The movement factor appealed to my husband and me, too. Here's something we can do in the dead of January, we reasoned, without leaving the warmth of our living room, that doesn't cost anything and will get the blood pumping a bit. For me, it meant a few more calories burned from my daily tally. For him, well, it beat the heck out of watching "Project Runway."

The Wii remained out of sight-out-of-mind in our living room hutch until this week when, faced with "Runway" reruns or yet another episode of "House Hunters," we decided to give it a whirl.

After connecting the cords in all the right places, the first thing we did was select our respective Miis. The 'Mii' is a digital avatar - a Wii alter ego, if you will. He or she represents you in the sport of your choice. There are dozens of ready-made Miis to choose from, or you can create a customized Mii to look just like you. Or me.

With Dr. Frankenstein-like glee, I created my Mii from scratch with blond hair, pink skin, blue eyes, button nose, square-ish spectacles, stylish black clothing and no facial hair. (I could have opted for the goatee but decided on a premenopausal Mii.)

"And she shall be called Muffykins!" I declared.

Next, my husband fashioned a Mii in his own likeness. It was eerily accurate (save for the hipper, spiky haircut), and he christened it "Tex."

Then, it was game on.

Within seconds, we were in a virtual bowling alley, throwing strikes and spares. ("Nice spare!" the Wii cheers.) In the adjacent lanes, and in the peanut gallery, colorful little Mii people with no legs floated and bobbed around. I swear they were clapping on cue. The experience was so lifelike, the only thing missing was a pitcher of beer. And for the first time in my life, I was keeping pace with my husband on the scoreboard. Wii: the great equalizer!!

"Hey, this is fun!" I said. "Let's play something else!"

We switched over to golf and, instantly, we were looking at the No. 1 hole on a spectacular course by the sea. My drive sailed down the fairway as the sun flared in the sky.

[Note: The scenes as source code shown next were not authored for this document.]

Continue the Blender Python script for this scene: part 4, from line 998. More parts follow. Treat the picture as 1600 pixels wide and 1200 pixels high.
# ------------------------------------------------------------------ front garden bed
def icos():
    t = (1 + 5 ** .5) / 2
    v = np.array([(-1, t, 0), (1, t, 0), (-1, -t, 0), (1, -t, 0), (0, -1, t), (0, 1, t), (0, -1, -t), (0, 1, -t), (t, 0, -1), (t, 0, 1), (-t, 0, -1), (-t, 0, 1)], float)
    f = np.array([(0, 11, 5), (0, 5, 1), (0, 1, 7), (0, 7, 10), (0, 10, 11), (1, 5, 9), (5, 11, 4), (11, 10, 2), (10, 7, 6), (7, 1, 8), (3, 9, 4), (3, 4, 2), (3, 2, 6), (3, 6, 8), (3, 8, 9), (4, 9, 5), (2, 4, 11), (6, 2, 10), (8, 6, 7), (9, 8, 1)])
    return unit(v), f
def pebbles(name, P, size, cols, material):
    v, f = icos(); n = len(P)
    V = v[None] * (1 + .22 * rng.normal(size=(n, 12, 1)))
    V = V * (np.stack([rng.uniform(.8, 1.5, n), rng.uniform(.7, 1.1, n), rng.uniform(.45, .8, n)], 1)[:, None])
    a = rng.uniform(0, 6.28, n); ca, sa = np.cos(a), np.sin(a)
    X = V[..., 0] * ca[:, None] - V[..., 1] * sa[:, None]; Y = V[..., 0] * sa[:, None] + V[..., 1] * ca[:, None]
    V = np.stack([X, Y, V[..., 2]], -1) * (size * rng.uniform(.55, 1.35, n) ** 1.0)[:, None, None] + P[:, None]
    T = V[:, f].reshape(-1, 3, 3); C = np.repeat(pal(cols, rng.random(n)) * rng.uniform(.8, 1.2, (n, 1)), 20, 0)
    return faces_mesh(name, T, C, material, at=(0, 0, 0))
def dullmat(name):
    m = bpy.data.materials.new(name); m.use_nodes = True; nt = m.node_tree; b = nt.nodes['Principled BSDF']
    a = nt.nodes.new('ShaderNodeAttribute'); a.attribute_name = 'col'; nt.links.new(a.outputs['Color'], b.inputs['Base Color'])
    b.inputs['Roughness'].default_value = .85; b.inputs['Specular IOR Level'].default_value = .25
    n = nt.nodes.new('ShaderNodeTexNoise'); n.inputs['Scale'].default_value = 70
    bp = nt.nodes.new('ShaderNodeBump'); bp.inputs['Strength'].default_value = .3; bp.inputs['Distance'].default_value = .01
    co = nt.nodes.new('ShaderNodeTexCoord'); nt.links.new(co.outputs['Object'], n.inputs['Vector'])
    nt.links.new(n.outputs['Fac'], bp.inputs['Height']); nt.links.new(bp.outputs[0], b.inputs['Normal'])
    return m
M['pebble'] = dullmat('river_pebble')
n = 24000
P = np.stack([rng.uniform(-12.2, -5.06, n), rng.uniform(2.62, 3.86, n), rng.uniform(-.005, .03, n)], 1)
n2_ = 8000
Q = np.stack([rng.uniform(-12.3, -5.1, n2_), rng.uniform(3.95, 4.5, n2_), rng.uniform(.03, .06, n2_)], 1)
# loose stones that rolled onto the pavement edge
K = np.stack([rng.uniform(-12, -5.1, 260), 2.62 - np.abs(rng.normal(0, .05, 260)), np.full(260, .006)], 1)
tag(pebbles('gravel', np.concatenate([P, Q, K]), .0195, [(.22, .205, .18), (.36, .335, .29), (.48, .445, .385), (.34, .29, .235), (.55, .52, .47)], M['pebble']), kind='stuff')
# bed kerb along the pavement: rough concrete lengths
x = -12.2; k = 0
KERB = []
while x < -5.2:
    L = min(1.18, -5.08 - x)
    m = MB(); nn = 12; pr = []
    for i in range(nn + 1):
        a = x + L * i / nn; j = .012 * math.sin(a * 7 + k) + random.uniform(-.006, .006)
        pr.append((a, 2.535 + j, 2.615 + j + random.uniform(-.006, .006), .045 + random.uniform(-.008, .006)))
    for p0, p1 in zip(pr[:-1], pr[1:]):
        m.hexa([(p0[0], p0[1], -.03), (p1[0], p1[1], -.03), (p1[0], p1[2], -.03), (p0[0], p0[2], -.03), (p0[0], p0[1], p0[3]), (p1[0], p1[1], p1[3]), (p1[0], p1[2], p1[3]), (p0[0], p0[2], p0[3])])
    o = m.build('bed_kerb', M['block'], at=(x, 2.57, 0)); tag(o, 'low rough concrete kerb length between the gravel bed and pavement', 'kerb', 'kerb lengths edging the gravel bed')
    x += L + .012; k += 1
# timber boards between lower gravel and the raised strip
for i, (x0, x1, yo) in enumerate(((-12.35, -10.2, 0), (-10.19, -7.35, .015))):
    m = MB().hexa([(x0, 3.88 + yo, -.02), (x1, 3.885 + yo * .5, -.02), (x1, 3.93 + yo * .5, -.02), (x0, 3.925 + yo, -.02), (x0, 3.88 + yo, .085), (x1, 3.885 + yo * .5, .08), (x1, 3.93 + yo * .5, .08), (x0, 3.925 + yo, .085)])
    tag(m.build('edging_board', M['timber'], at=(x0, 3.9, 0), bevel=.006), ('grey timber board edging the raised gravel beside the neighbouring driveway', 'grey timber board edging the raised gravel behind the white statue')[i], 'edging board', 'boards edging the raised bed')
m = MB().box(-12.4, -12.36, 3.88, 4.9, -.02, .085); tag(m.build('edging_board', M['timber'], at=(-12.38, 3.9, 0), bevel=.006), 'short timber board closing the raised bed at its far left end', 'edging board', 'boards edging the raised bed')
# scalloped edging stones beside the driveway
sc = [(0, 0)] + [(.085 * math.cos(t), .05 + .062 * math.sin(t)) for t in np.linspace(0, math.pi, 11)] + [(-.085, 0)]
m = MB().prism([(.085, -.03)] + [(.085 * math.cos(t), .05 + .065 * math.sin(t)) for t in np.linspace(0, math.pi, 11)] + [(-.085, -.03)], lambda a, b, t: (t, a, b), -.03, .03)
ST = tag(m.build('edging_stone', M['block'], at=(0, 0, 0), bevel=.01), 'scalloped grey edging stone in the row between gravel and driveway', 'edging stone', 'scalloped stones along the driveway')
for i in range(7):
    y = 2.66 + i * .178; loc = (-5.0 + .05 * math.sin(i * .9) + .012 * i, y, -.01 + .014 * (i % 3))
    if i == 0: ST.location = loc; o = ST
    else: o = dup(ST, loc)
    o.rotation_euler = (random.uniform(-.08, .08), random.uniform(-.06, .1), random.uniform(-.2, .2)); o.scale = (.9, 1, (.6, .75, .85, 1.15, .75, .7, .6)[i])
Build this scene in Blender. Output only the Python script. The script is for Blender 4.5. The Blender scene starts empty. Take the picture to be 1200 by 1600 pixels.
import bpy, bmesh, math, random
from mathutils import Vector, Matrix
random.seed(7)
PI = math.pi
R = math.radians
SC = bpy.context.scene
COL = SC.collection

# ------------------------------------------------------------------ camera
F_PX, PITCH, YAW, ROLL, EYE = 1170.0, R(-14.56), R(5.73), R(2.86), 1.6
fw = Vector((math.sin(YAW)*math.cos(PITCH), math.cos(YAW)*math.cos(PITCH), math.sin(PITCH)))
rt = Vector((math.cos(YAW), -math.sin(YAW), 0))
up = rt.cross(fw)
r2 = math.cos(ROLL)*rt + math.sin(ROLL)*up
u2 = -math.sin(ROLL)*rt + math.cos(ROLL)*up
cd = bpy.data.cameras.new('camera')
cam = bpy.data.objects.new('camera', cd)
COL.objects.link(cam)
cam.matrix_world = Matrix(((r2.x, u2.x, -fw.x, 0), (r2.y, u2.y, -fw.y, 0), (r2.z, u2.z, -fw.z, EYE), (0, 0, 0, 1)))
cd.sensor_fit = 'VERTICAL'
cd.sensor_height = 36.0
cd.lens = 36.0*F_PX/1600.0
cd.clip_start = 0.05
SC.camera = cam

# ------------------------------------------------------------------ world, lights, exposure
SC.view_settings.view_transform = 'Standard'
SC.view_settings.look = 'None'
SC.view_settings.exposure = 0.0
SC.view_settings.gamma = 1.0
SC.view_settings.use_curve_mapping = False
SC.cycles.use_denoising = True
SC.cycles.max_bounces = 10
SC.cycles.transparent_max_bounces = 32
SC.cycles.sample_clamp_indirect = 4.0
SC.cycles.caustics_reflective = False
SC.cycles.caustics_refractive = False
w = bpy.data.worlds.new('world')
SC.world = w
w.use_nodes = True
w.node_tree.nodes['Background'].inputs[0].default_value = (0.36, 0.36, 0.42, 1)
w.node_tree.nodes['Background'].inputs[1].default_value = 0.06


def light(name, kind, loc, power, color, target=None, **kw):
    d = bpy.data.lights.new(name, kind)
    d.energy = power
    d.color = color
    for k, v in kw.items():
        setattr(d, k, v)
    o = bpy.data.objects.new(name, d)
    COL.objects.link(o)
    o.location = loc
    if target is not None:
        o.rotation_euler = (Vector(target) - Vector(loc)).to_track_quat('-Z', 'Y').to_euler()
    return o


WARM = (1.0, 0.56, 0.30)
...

"Who needs Pebble Beach?" I swooned. "This is incredible!"

Next, we tried tennis and got revved up as our two Miis scrambled across the court. Forehand, backhand, lobs and slams. Muffykins and Tex were burning it up!

"When did you say the Kiwi kid was coming home?" my husband asked in the midst of a wicked volley.

"30 weeks. 30 whole weeks!" I answered, merrily.

"Awesome!" he huffed. "Let's try baseball!"

- Cathy Hamilton is editor of and a 52-year-old empty-nester. Events recounted here may be embellished, exaggerated or completely made up because she can't remember squat anymore.